The casuals network had a two-pronged approach. First, current individual grievances were delegated to our NTEU industrial officer and we regularly reported back to the casuals network what progress he was making.

Crucially, this allowed us to focus on our second approach—concretely campaigning around one winnable, collective issue at a time, such as underpayment for marking.

The hostility of management to properly pay casuals for the work we do is unrelenting. While RMIT agreed to have a union-initiated oversight committee to ensure every casual since 2014 was paid, they entrenched wage theft into the deal by refusing to pay casuals staffing these monthly committee meetings.

Rank-and-file strategy

Casuals networks at RMIT and the University of Melbourne have adopted a distinctive approach to rank-and-file activism in two related ways.

First, they have adopted the clearest emphasis on mobilisation including protest action. Second, they have emphasised attempting to bring officials alongside their independent rank-and-file campaigning at every step, to the degree that they are both official NTEU Casuals networks.
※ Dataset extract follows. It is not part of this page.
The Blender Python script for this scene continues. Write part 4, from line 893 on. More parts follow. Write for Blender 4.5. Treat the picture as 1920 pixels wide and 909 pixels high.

Melbourne University casual members led a militant campaign of street rallies and occupations to win significant concessions from management, draw hundreds of new members to join the union and increasingly swing official support behind their campaigns.

The RMIT wage theft campaign around marking rates, while less militant, was built using the strategy of our colleagues down the road. Our activism gave many members the confidence to stand together at protests and roast managers in meetings by brilliantly articulating the impact of underpayments on their lives.

NTEU branch support has solidified, and, in the last two months, Victorian state office has also thrown very significant and welcome energy into the dispute.

The breakthrough in the last few months is that wage theft at universities has become a national issue—raised by organised casuals groups and officials in the mass media, at Senate hearings, at Fair Work Australia and the Victorian Wage Inspectorate.

Lucrative

RMIT’s big payout barely scratches the surface of how casuals—the large majority of the university workforce—are being treated like rubbish. Most work done preparing for tutorials and lectures remains unpaid. There is no viable process in place for a casual worker to gain a secure, ongoing job.

The industry’s lucrative business model will need to be broken to achieve the demand that all work done be paid to workers with secure jobs.

The upcoming enterprise bargaining rounds across the country contain these key union demands. They will be won only by building campaigns that empower ongoing and casual members to challenge both this rotten business model and the industrial rules restricting our right to strike.